La geología, con mucho esfuerzo, obligó a las sagradas escrituras a recluirse al estante de las buenas novelas, al demostrar, por ejemplo, que no había habido ningún diluvio universal. El átomo de Rutherford obligó a todos a aceptar que Demócrito había tenido razón: “Sólo hay átomos y vacío. Lo demás es opinión”. Opiniones que valen tanto unas como otras; al fin y al cabo, ¿hay algo más democrático que estar todos constituidos exactamente por el mismo tipo de protones, neutrones y electrones, totalmente indistinguibles?
Hasta el (intencionalmente) mal leído Darwin en realidad estaba a la izquierda de su época. No en vano Karl Marx era su confeso admirador. El darwinismo social es un hijo totalmente bastardo e injustificado de la evolución, utilizado para fundamentar el racismo. Es que, en realidad, el término “supervivencia del más apto” no aparece en El origen de las especies, sino que es una elaboración posterior de Herbert Spencer que introduce con ella una valoración para justificar, entre otras cosas, el colonialismo y la explotación, en una típica manipulación de la derecha. En cambio lo que decía Darwin era exactamente lo contrario: no hay mejores ni peores; hay rasgos distintos y contextos cambiantes, por lo que sólo en la diversidad se podrá asegurar la continuidad de la vida. ¿Hay algo más progresista y moderno que decir que lo “mejor”, en términos de supervivencia, es la diversidad? Spencer y sus seguidores intentaron encajar la evolución, que se da en millones de años, en una situación de hecho, resultado de la violencia consciente de unos pocos siglos.

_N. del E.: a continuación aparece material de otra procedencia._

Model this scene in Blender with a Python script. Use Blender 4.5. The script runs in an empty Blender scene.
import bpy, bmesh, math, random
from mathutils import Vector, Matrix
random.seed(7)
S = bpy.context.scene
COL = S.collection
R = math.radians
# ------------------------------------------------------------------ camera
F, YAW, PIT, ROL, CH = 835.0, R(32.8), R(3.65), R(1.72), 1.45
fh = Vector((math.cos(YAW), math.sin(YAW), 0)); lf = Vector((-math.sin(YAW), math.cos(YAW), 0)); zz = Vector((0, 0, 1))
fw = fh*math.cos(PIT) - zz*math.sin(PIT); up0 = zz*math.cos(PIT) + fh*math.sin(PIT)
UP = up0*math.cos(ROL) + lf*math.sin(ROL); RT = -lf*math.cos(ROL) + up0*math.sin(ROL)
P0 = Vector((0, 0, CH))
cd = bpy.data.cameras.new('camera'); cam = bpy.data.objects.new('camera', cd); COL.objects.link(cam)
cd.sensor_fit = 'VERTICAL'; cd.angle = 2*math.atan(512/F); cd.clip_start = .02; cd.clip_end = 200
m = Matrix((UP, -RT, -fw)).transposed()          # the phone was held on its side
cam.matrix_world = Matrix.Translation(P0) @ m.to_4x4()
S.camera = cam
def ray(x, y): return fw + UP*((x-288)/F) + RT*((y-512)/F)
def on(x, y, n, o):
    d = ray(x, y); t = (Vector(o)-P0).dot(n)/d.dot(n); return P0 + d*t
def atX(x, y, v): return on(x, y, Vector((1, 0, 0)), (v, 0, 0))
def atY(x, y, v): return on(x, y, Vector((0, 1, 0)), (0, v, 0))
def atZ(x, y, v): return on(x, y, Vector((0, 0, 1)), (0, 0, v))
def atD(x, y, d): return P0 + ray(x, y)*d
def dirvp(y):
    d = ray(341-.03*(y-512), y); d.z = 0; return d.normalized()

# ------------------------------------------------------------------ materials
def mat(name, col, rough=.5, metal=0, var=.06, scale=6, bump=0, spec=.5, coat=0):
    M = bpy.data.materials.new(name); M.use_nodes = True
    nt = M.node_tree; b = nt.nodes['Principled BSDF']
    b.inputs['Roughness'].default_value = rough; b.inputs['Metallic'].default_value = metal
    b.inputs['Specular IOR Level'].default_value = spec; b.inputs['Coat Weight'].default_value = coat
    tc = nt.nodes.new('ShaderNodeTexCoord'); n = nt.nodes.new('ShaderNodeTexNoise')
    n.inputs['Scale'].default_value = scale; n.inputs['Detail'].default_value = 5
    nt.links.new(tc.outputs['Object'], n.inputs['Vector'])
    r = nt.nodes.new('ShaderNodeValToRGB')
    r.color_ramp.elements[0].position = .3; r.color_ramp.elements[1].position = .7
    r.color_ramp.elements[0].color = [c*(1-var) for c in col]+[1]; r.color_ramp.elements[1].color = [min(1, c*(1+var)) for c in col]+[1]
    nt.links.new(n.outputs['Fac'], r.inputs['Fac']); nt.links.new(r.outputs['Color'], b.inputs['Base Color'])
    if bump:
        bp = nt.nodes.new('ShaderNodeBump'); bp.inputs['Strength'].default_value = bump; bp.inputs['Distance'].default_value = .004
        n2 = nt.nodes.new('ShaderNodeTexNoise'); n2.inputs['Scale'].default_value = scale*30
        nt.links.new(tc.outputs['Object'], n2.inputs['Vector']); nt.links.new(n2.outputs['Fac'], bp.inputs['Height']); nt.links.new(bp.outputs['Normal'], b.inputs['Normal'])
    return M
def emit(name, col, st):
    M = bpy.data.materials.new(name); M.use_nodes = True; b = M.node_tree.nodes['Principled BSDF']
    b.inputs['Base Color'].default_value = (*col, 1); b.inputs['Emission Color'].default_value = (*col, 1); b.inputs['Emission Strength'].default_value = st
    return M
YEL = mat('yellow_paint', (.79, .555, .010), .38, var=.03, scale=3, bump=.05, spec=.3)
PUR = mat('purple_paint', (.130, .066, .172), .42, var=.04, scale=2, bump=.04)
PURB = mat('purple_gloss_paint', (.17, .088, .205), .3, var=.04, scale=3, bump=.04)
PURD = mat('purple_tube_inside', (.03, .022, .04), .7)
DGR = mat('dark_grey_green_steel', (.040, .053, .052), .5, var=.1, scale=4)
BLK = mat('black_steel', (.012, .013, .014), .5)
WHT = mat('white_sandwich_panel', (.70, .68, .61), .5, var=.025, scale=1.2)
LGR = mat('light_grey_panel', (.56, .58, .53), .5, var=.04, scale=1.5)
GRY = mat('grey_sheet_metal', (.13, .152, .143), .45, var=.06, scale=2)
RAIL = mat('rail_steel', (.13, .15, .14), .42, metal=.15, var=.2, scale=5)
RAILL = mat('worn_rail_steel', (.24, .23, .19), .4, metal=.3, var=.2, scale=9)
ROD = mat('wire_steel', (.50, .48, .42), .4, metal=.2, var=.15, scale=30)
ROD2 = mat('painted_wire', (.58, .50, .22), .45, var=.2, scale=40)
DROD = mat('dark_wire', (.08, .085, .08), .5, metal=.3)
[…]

Y se puede seguir: las matemáticas apoyan a las ideas progresistas cuando las teorías del juego demuestran que la solidaridad, aunque ofrezca un equilibrio más inestable, es más eficiente que la competencia. La genética demostró que provenimos todos de la misma tribu del Africa ayudando a deslegitimar los discursos racistas.
La naturaleza de las cosas
Un descubrimiento científico es una información más acerca del mundo que contribuye a hacer más rica la realidad y que, históricamente, sirvió para socavar pensamientos preestablecidos que favorecían a los más poderosos. ¿Qué hubiera pasado si, por ejemplo, la genética hubiera demostrado que los seres humanos no provienen todos de la misma rama evolutiva o si el capitalismo fuera “matemáticamente” mejor que el socialismo? El argumento provocador de esta nota perdería sustento y se podría decir que la naturaleza, en realidad, legitima el pensamiento de derecha. Pero, por suerte, no es así. Ese es el punto.
Sin caer en un ecologismo barato que diría que debemos vivir de acuerdo con un supuesto mandato “natural”, cabe decir que la naturaleza enseña muchas cosas y que ellas están muy relacionadas con el respeto a la diversidad, la solidaridad, la falta de razas superiores y otras; valores todos que tiene o debería tener la izquierda. Eso está en la base de lo que se lee en una naturaleza lo más desnuda posible y la bomba atómica tiene más que ver con la apropiación y abuso de los poderosos que utilizan lo disponible para reforzar sus privilegios.
Si algo se ha movido la historia humana hacia una mayor igualdad, la ciencia tiene su parte de mérito.